Another subject for which Magritte is
remembered is for the critic of the abstract idiom. This means, the words that
exits into the language do not correspond to a specific image, because as
humans we have created the images as we think those things are, despite we
don't know the real name of the nature of those things. Therefore, his famous
oeuvre The Treachery of Images has become relevant in the academic world
and in everyday life, due to the critic of the abstract idiom, and we can
observe it when we read in the painting “Ceci n’est pas une pipe”, and
confirm that the image of a pipe is not a pipe, because is only an image that represents
the idea we have of a pipe.
However, René Magritte's work goes further than
just these topics, because he was the main artist to make elective affinities
visible in 20th century art.
According to Magritte, the elective affinities
were born when he woke up one morning and suddenly imagined that his wife
Georgette's canary had turned into an egg inside the cage.
We are familiar with the image of a bird in a cage; interest is heightened if we replace the bird with a fish or a shoe; but while these images may be intriguing, they are unfortunately accidental, arbitrary. It is possible to find a new image that resists investigation through its exact and definitive character: that is the image that shows an egg in a cage.
René Magritte
Although this may not seem important or
meaningful, by modifying basic elements within a work without going into
chance, it allows giving more power to the image. Thus, the canary is hidden
within the work to give the viewer more elements to imagine the double prison
of the bird before its birth, which is both the egg and the cage.

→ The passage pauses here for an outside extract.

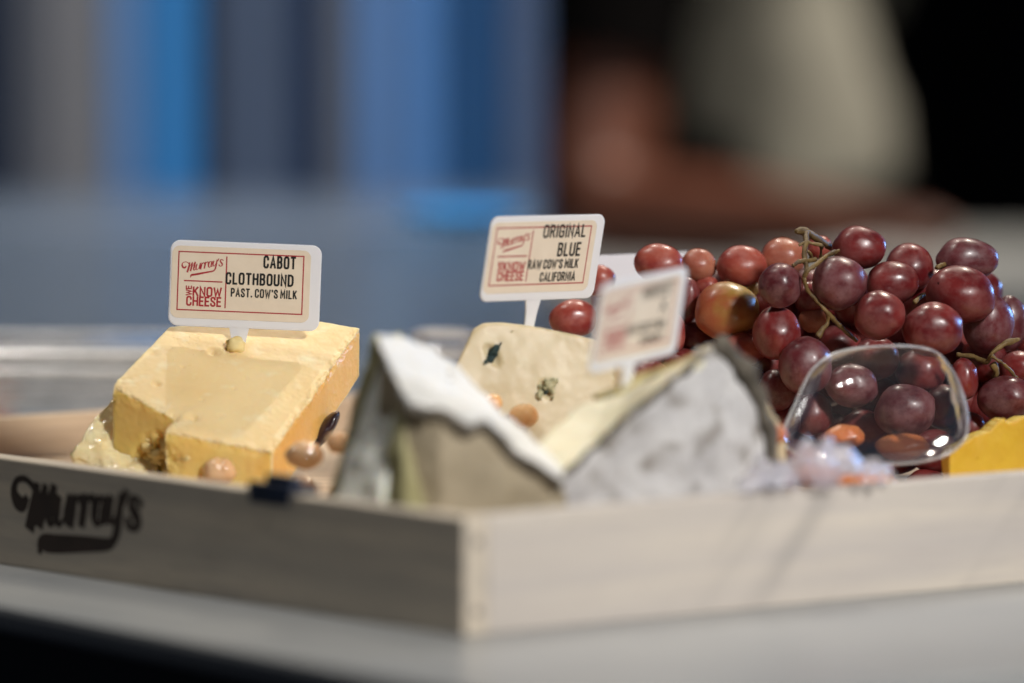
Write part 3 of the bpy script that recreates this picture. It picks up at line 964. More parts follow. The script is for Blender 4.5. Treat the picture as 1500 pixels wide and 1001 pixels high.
# ------------------------------------------------------------------ white bloomy wedge at the near corner
A_ = [(552, 487, -17.5), (583, 489, -16.2), (636, 509, -14.6), (672, 539, -14.2), (708, 575, -14.4), (744, 613, -15.2), (785, 648, -16.4), (824, 684, -18.5)]
B_ = [(553, 502, -18.0), (572, 535, -19.2), (594, 590, -20.6), (622, 597, -21.0), (645, 594, -21.2), (688, 619, -21.0), (712, 613, -20.8), (740, 636, -20.6), (752, 655, -20.4), (782, 672, -20.2), (822, 700, -19.8)]
up = [at(*p) for p in A_]
lo = [at(*p) for p in B_]
nl = len(lo)
nb = len(up)
brl = Vector((-1.5, -18, ZIN))
base_front = []
for p, q in zip(lo, B_):
    base_front.append(Vector((p.x - .1, p.y - .5, ZIN + .01)))
base_left = [at(474, 706, -16.6), at(523, 716, -18.4)]
base_left = [Vector((p.x, p.y, ZIN + .01)) for p in base_left]
base_front[0] = Vector((at(545, 720, -19.5).x, -19.6, ZIN + .01))
base_front[1] = Vector((at(578, 725, -20.5).x, -20.4, ZIN + .01))
base_back = [Vector((p.x + .3, p.y + .6, ZIN + .01)) for p in up]
bri = thing('soft_cheese_wedge', 'white bloomy soft cheese wedge sloping down at the crate\'s near corner', 'cheese', brl)
# rind slab (top) with a wavy dark lower lip
th = Vector((0.05, .1, -.42))
ring = up + lo[::-1]
v, f = prism(ring, [p + th for p in ring])
mi = [0, 1] + [0] * (nb - 1) + [1] * (len(ring) - nb + 1)
v, f, mi = solid(v, f, mi, bevel=.17, seg=3, length=.25, amp=.17, scale=.8, amp2=.05, scale2=2.6, seed=2)
link('bloomy_rind', mesh_data('bloomy_rind', off(v, brl), f, [M['bloom'], M['bloom_edge']], True, mi), bri)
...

Similarly, since there are elective affinities
such as the case of the egg in the cage, it is possible to interpret what is
happening in the present and what may happen in the future. For example, the
bird before becoming a living being, is already inside a prison, which is the
shell, but this situation can still become somewhat pessimistic, the future of
the egg is to become a canary inside a cage.
Based on this, it can be thought that, in this Magritte's work, the artist follows both a surrealist and an existentialist
path.
However, the above does not only happen in the
work Elective Affinities, but also in many others, such as La Clairvoyance,
where a painter captures the possibility of a bird on the canvas; o Return,
a painting that allows us to imagine the future of the birds that are still in
the nest.
Therefore, with the elective affinities, René
Magritte breaks with the random schemes of the surrealists, since he proposes a
game with the other to investigate the logical possibilities of a work.